Tanner can later be heard in the recording lamenting to Saucedo about the possibility of "spending the rest of my life in federal prison" and stating: "I didn't do anything wrong." He goes on to call Halliday, who was sitting in the courtroom listening to the recording and testimony on Friday, "a pariah" and "a horrible teacher" among other names, some laced with profanity.

Saucedo also testified co-defendant Mark Tegmeyer, a former Austin High assistant principal, told her to put a transfer student from Mexico in the 9th grade, despite having enough credits to be in the 10th grade.

"I told (Tegmeyer) the student needed to be placed in the 10th grade and he said to leave her where she was at," Saucedo testified. "The following year, when she wasn't moved up, the student dropped out of school."

By keeping them out of the 10th grade, students would avoid federal accountability testing, by which schools' are measured.

Earlier Friday, Dr. James Steinhauser, EPISD's former assistant superintendent for research evaluation testing and planning (2008-15), testified about being asked by the FBI to compare the number of 10th graders at other schools to Bowie High School, where the cheating was originally discovered.
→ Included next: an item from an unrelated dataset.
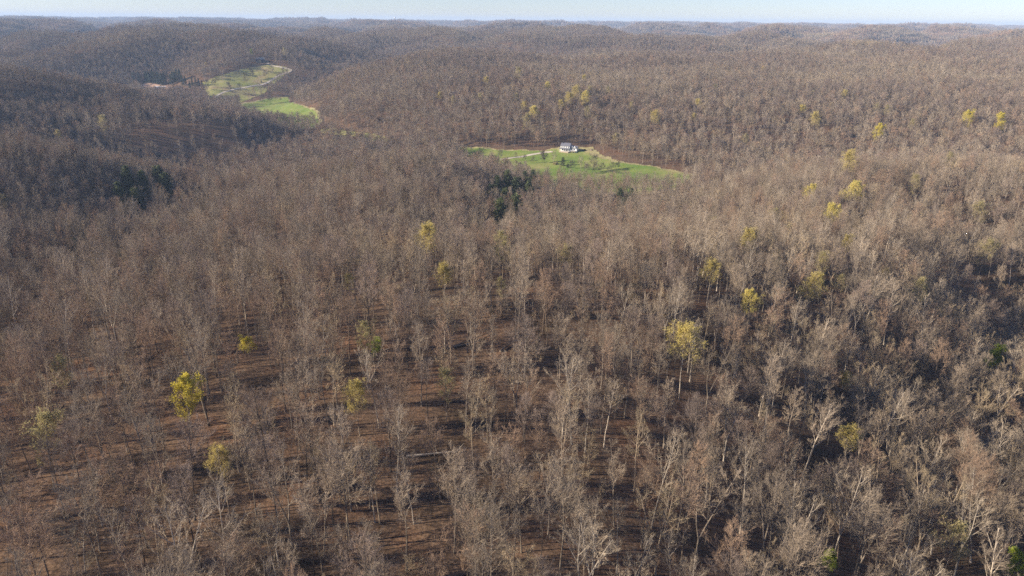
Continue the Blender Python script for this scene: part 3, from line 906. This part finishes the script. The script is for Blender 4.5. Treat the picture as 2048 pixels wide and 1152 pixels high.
for zx, zy, hp, fm, lb in [(1300, 384, 55, 3, 'left one of two dark bushy trees on the meadow ditch line'), (1325, 380, 50, 1, 'right one of two dark bushy trees on the meadow ditch line'), (1180, 400, 60, 3, 'dark bushy tree right at the foot of the tallest meadow tree'),
                           (1280, 410, 55, 1, 'bare tree in the near edge of the meadow below the ditch'), (1110, 410, 70, 2, 'bare tree at the near edge of the meadow left of the ditch'), (1000, 375, 60, 3, 'bare bushy tree behind the near ridge left of the tall pale meadow tree'),
                           (700, 330, 50, 1, 'bare tree at the near edge of the meadow below the drive'), (640, 315, 45, 3, 'low bare tree near the left foot of the meadow drive'), (455, 296, 62, 3, 'bare dark tree at the left end of the house meadow'), (795, 332, 95, 11, 'right one of the twin bare trees below the drive of the house meadow'), (778, 332, 88, 11, 'left one of the twin bare trees below the drive of the house meadow'),
                           (858, 342, 110, 7, 'pale slender bare tree left of the meadow evergreen'), (1068, 382, 110, 7, 'tall pale bare tree in front of the farmhouse lawn'), (1155, 405, 130, 0, 'tallest bare grey tree in the house meadow'),
                           (1105, 386, 70, 9, 'short slender bare tree left of the tallest one in the house meadow'), (1240, 392, 60, 1, 'low spreading bare tree along the meadow ditch'), (1350, 376, 60, 11, 'dark bare tree at the right end of the meadow ditch'),
                           (1210, 402, 50, 13, 'bushy bare sapling along the meadow ditch'), (575, 284, 34, 13, 'little bare bush left of the meadow drive'), (240, 262, 60, 6, 'pale bare tree at the far left margin of the house meadow'), (310, 285, 50, 3, 'brown bare tree in front of the left margin of the house meadow')]:
    field_tree(880 + zx / 3.793, 240 + zy / 3.793, hp / 3.793, fm, lb, 'bare trees in the fields')
ever(880 + 930 / 3.793, 240 + 352 / 3.793, 18, 1, 'dark evergreen standing alone in the house meadow, taller of two', 'meadow evergreens')
ever(880 + 967 / 3.793, 240 + 365 / 3.793, 9, 2, 'low dark evergreen at the foot of the taller one in the house meadow', 'meadow evergreens')
ever(240 + 1207 / 4.267, 80 + 368 / 4.267, 5.5, 0, 'small dark cedar in the hill pasture above the drive', 'meadow evergreens')
for (u, v, s, mt, lb) in [(1169, 302, 1.0, LEAF['needle'], 'dark rounded shrub right of the farmhouse'), (1112, 330, 1.6, LEAF['olive'], 'grey green shrub left of the meadow evergreen'), (561, 199.5, .9, LEAF['needle'], 'small dark shrub alone in the bright left meadow')]:
    P = seen_at(u, v)
    o = obj('shrub', shrub_mesh(int(u), mt)); o.location = P; o.scale = (s, s, s); tag(o, lb, 'shrub')

# ------------------------------------------------------------------ buildings
m_white = plain('white_siding', (.78, .77, .74), .06, .8, .6)
m_roof = plain('grey_shingles', (.13, .13, .15), .2, 1.2, .7)
m_glass, nt, b = new_mat('window_glass', .12, .6); b.inputs['Base Color'].default_value = (.05, .06, .08, 1)
m_dark = plain('dark_boards', (.05, .05, .055), .2, 1)
m_wood = plain('weathered_wood', (.42, .33, .25), .2, 1.5)
m_blue = plain('blue_grey_roof', (.09, .115, .15), .15, .6, .5)
m_steel = plain('pale_steel', (.72, .74, .76), .05, .3, .4)


def gable_roof(x0, x1, y0, y1, z, rise, over=.4, t=.22):
    """roof slabs over a block whose ridge runs along x"""
    m = MB(); ym = (y0 + y1) / 2
    k = rise / (ym - y0)
    for s, ye in ((-1, y0 - over), (1, y1 + over)):
        ze = z - over * k
        a = [(x0 - over, ye, ze), (x1 + over, ye, ze), (x1 + over, ym, z + rise), (x0 - over, ym, z + rise)]
        c = a + [(p[0], p[1], p[2] + t) for p in a]
        m.poly(c, [(0, 1, 2, 3), (7, 6, 5, 4), (0, 4, 5, 1), (1, 5, 6, 2), (2, 6, 7, 3), (3, 7, 4, 0)])
    return m


def gable_walls(x0, x1, y0, y1, z0, z, rise):
    ym = (y0 + y1) / 2
    p = [(x0, y0, z0), (x1, y0, z0), (x1, y1, z0), (x0, y1, z0), (x0, y0, z), (x1, y0, z), (x1, y1, z), (x0, y1, z), (x0, ym, z + rise), (x1, ym, z + rise)]
    return MB().poly(p, [(0, 1, 5, 4), (2, 3, 7, 6), (1, 2, 6, 9, 5), (3, 0, 4, 8, 7), (0, 3, 2, 1)])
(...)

Steinhauser said he found 17 to 18 percent of the students at Bowie were sophomores, when it should have been more like 25 percent.
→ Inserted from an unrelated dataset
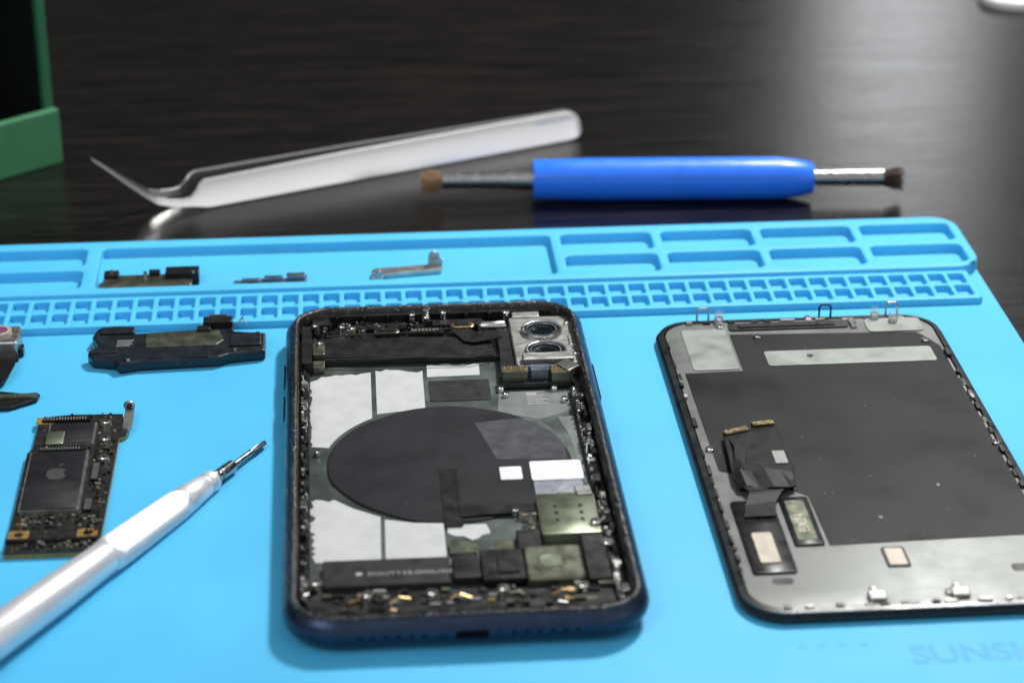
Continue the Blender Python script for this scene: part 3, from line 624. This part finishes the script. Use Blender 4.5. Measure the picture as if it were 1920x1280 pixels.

Steinhauser said he notified then EPISD superintendent Lorenzo Garcia, who indicated he was already aware of the date and told him he would look into it. Garcia was earlier convicted of conspiracy to defraud the government and has already served two and a half years in federal prison.

Steinhauser said the FBI asked him to also look at the transcripts of 289 Austin High students.  "They asked me which students should not have graduated because of attendance issues," Steinhauser told the jury.

State law required, at the time, for students to have 90 percent attendance and a passing grade to receive credit. Students with 75 to 89 percent attendance could be approved, but only with documentation of a principal's plan.

"I flagged 34 transcripts I felt needed further study," Steinhauser testified. "I gave that information to the FBI. I found several students would not have graduated under the 90 percent rule."

"Would Austin have missed the Adequate Yearly Progress (AYP) rating needed without those students graduating?" U.S. Attorney Debra Kanof asked Steinhauser.

"Yes," Steinhauser replied.

Testimony is scheduled to continue on Monday at 9 a.m. at the Federal Courthouse. In addition to Tanner and Tegmeyer, former EPISD Associate Superintendent James Anderson is accused of conspiracy to defraud the federal government. Thomas is charged with retaliating against a witness or a victim. Former Austin Assistant Principal Nancy Love is charged with retaliating against a witness or victim and false declaration before a grand jury.

The administrators allegedly engaged in schemes designed to discourage at-risk students from registering in schools, to under-represent at-risk student populations with the schools and fraudulently award class credits to students falsely increasing graduation rates of schools, changing attendance records of students and manipulating students grade levels to avoid state accountability tests.